Description
Immigrant Dreams is a memoir — the story of one immigrant’s journey in 1950 from postwar Germany to the United States. Born in 1936 under Hitler’s regime, Barbara’s earliest years are shaped by the Second World War and its atrocities. Five postwar years later, she immigrates to the United States as a teenager where her American dream begins to take shape. Believing that education is as necessary as bread, she searches for a way to attend a university. As her skill in her newly adopted language improves, the dream expands to include a writing career as a poet and a creative writer. Like the immigrant relatives who came before her, Barbara is willing to work hard physically and mentally so as to grasp every opportunity that may be offered. Realizing her dream will take ambition, determination, stamina — and, as the author recounts in this stirring tale — a good deal of luck.
About the Author
Barbara Goldowsky has written fiction, poems, and nonfiction articles that have been published by regional and national journals and newspapers.

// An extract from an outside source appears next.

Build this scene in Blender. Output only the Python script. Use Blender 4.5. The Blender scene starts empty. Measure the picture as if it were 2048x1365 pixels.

Born in Germany, Barbara came to the United States in 1950 with her mother and her younger brother. The family settled in Chicago, Illinois, where Barbara attended public schools and junior college, majoring in English and journalism. Awarded a scholarship designated for a « deserving foreign-born student, » she studied at the University of Chicago, majoring in political science and receiving a Bachelor of Arts degree in June 1958. At the University of Chicago, fascinated by American literature and creative writing, she joined the staff of the literary magazine, the Chicago Review, just as American literature was being transformed by the Beat poets and writers. After years devoted to marriage and child-raising, Barbara’s writing career began in the early 1980s when she was living in the Hamptons. In 1985, she became a freelance contributor to the Southampton Press, writing articles about the arts, and reviews of books, music, theater. She produced and hosted radio programs that featured interviews with writers and poets for the radio station of Long Island University’s Southampton Campus (now Stony Brook Southampton). In 1989 Barbara helped to found Pianofest in the Hamptons and remained associated with the festival, serving first as general manager and then as publicity and publications manager. In 2016, Barbara moved to her present home in Lasell Village, in Newton, Massachusetts. She considers herself a fortunate immigrant because she was able to realize her twin dreams of attaining a world-class education and of becoming a writer in her adopted language.